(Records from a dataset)

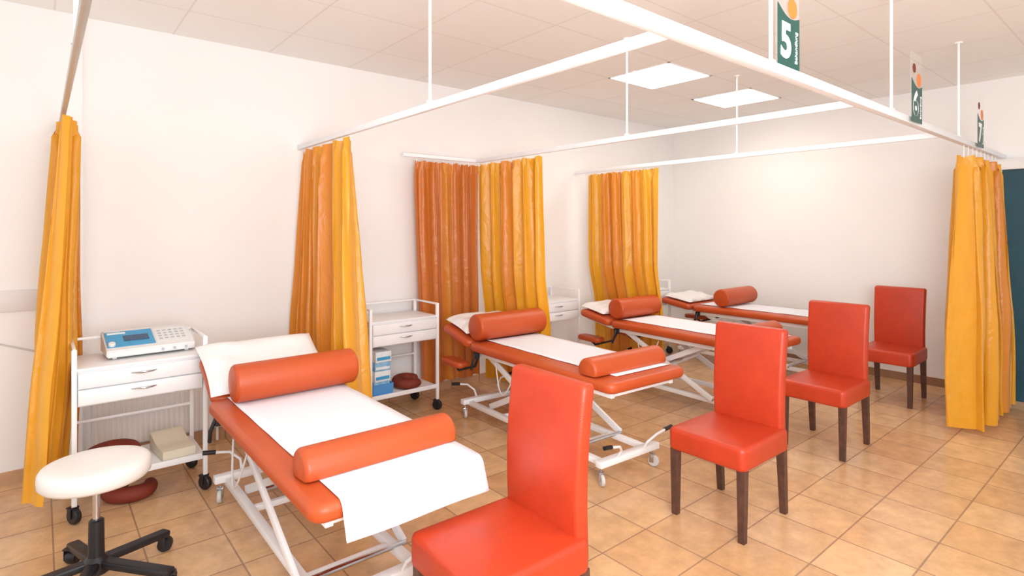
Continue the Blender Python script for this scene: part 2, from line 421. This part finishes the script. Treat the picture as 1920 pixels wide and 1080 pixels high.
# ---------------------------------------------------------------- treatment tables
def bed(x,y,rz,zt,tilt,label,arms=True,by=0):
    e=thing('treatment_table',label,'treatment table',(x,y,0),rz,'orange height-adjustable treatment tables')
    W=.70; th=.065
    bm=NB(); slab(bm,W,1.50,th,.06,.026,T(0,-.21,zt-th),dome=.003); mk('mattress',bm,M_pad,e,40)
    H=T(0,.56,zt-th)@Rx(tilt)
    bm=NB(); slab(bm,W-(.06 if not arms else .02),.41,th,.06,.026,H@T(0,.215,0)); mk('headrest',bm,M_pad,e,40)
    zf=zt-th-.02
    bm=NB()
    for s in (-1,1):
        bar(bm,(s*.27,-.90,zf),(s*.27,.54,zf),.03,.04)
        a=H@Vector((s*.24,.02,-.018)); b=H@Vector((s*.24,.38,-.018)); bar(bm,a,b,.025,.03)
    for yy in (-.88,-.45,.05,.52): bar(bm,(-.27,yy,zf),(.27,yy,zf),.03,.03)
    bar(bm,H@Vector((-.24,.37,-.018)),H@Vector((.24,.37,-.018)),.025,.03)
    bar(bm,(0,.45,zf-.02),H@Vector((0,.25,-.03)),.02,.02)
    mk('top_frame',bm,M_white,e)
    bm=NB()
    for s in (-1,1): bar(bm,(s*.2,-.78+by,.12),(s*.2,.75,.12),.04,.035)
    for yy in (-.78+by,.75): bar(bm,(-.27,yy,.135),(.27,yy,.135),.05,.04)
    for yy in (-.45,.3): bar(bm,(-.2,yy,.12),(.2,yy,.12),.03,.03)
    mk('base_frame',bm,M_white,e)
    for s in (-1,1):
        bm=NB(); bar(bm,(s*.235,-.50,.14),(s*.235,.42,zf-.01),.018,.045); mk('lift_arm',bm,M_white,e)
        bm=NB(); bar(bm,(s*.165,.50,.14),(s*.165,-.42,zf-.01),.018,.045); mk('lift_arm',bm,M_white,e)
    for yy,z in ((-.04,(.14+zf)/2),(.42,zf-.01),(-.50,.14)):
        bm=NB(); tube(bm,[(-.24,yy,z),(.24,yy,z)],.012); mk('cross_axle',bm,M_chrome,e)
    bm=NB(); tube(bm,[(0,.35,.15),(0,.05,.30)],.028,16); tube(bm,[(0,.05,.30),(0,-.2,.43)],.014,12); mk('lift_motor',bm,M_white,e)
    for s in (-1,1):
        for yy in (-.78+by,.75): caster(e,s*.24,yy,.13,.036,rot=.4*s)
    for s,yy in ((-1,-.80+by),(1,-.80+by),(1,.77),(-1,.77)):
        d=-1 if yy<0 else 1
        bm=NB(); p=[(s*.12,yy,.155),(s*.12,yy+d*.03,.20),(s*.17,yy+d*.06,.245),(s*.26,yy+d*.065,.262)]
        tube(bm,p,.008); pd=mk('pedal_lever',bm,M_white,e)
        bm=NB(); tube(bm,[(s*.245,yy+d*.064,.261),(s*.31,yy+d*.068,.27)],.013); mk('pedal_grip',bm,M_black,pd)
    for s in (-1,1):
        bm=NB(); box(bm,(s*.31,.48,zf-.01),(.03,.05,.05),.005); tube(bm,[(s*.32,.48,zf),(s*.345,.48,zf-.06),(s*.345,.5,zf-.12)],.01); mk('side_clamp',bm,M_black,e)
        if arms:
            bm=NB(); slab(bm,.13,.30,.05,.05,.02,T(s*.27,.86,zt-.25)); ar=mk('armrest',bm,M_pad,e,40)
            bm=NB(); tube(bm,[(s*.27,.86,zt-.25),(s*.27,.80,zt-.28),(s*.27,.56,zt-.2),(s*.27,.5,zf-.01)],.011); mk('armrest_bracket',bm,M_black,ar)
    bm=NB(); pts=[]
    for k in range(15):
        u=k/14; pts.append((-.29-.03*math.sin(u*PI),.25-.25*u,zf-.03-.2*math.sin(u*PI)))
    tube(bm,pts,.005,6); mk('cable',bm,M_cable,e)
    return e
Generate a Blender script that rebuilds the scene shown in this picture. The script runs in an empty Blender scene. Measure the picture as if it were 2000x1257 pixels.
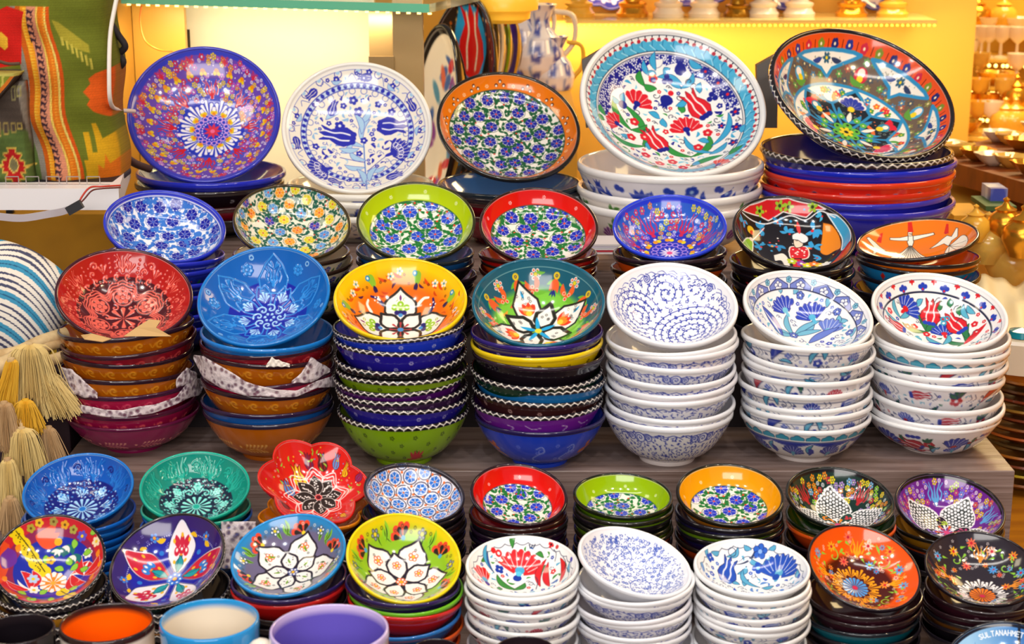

• WHAT THE EXERCISE ASKS: Leave out the pictures and copy every record above exactly.

• REPLY TO THE EXERCISE:
Continue the Blender Python script for this scene: part 2, from line 421. This part finishes the script. Treat the picture as 1920 pixels wide and 1080 pixels high.
# ---------------------------------------------------------------- treatment tables
def bed(x,y,rz,zt,tilt,label,arms=True,by=0):
    e=thing('treatment_table',label,'treatment table',(x,y,0),rz,'orange height-adjustable treatment tables')
    W=.70; th=.065
    bm=NB(); slab(bm,W,1.50,th,.06,.026,T(0,-.21,zt-th),dome=.003); mk('mattress',bm,M_pad,e,40)
    H=T(0,.56,zt-th)@Rx(tilt)
    bm=NB(); slab(bm,W-(.06 if not arms else .02),.41,th,.06,.026,H@T(0,.215,0)); mk('headrest',bm,M_pad,e,40)
    zf=zt-th-.02
    bm=NB()
    for s in (-1,1):
        bar(bm,(s*.27,-.90,zf),(s*.27,.54,zf),.03,.04)
        a=H@Vector((s*.24,.02,-.018)); b=H@Vector((s*.24,.38,-.018)); bar(bm,a,b,.025,.03)
    for yy in (-.88,-.45,.05,.52): bar(bm,(-.27,yy,zf),(.27,yy,zf),.03,.03)
    bar(bm,H@Vector((-.24,.37,-.018)),H@Vector((.24,.37,-.018)),.025,.03)
    bar(bm,(0,.45,zf-.02),H@Vector((0,.25,-.03)),.02,.02)
    mk('top_frame',bm,M_white,e)
    bm=NB()
    for s in (-1,1): bar(bm,(s*.2,-.78+by,.12),(s*.2,.75,.12),.04,.035)
    for yy in (-.78+by,.75): bar(bm,(-.27,yy,.135),(.27,yy,.135),.05,.04)
    for yy in (-.45,.3): bar(bm,(-.2,yy,.12),(.2,yy,.12),.03,.03)
    mk('base_frame',bm,M_white,e)
    for s in (-1,1):
        bm=NB(); bar(bm,(s*.235,-.50,.14),(s*.235,.42,zf-.01),.018,.045); mk('lift_arm',bm,M_white,e)
        bm=NB(); bar(bm,(s*.165,.50,.14),(s*.165,-.42,zf-.01),.018,.045); mk('lift_arm',bm,M_white,e)
    for yy,z in ((-.04,(.14+zf)/2),(.42,zf-.01),(-.50,.14)):
        bm=NB(); tube(bm,[(-.24,yy,z),(.24,yy,z)],.012); mk('cross_axle',bm,M_chrome,e)
    bm=NB(); tube(bm,[(0,.35,.15),(0,.05,.30)],.028,16); tube(bm,[(0,.05,.30),(0,-.2,.43)],.014,12); mk('lift_motor',bm,M_white,e)
    for s in (-1,1):
        for yy in (-.78+by,.75): caster(e,s*.24,yy,.13,.036,rot=.4*s)
    for s,yy in ((-1,-.80+by),(1,-.80+by),(1,.77),(-1,.77)):
        d=-1 if yy<0 else 1
        bm=NB(); p=[(s*.12,yy,.155),(s*.12,yy+d*.03,.20),(s*.17,yy+d*.06,.245),(s*.26,yy+d*.065,.262)]
        tube(bm,p,.008); pd=mk('pedal_lever',bm,M_white,e)
        bm=NB(); tube(bm,[(s*.245,yy+d*.064,.261),(s*.31,yy+d*.068,.27)],.013); mk('pedal_grip',bm,M_black,pd)
    for s in (-1,1):
        bm=NB(); box(bm,(s*.31,.48,zf-.01),(.03,.05,.05),.005); tube(bm,[(s*.32,.48,zf),(s*.345,.48,zf-.06),(s*.345,.5,zf-.12)],.01); mk('side_clamp',bm,M_black,e)
        if arms:
            bm=NB(); slab(bm,.13,.30,.05,.05,.02,T(s*.27,.86,zt-.25)); ar=mk('armrest',bm,M_pad,e,40)
            bm=NB(); tube(bm,[(s*.27,.86,zt-.25),(s*.27,.80,zt-.28),(s*.27,.56,zt-.2),(s*.27,.5,zf-.01)],.011); mk('armrest_bracket',bm,M_black,ar)
    bm=NB(); pts=[]
    for k in range(15):
        u=k/14; pts.append((-.29-.03*math.sin(u*PI),.25-.25*u,zf-.03-.2*math.sin(u*PI)))
    tube(bm,pts,.005,6); mk('cable',bm,M_cable,e)
    return e
Generate a Blender script that rebuilds the scene shown in this picture. The script runs in an empty Blender scene. Measure the picture as if it were 2000x1257 pixels.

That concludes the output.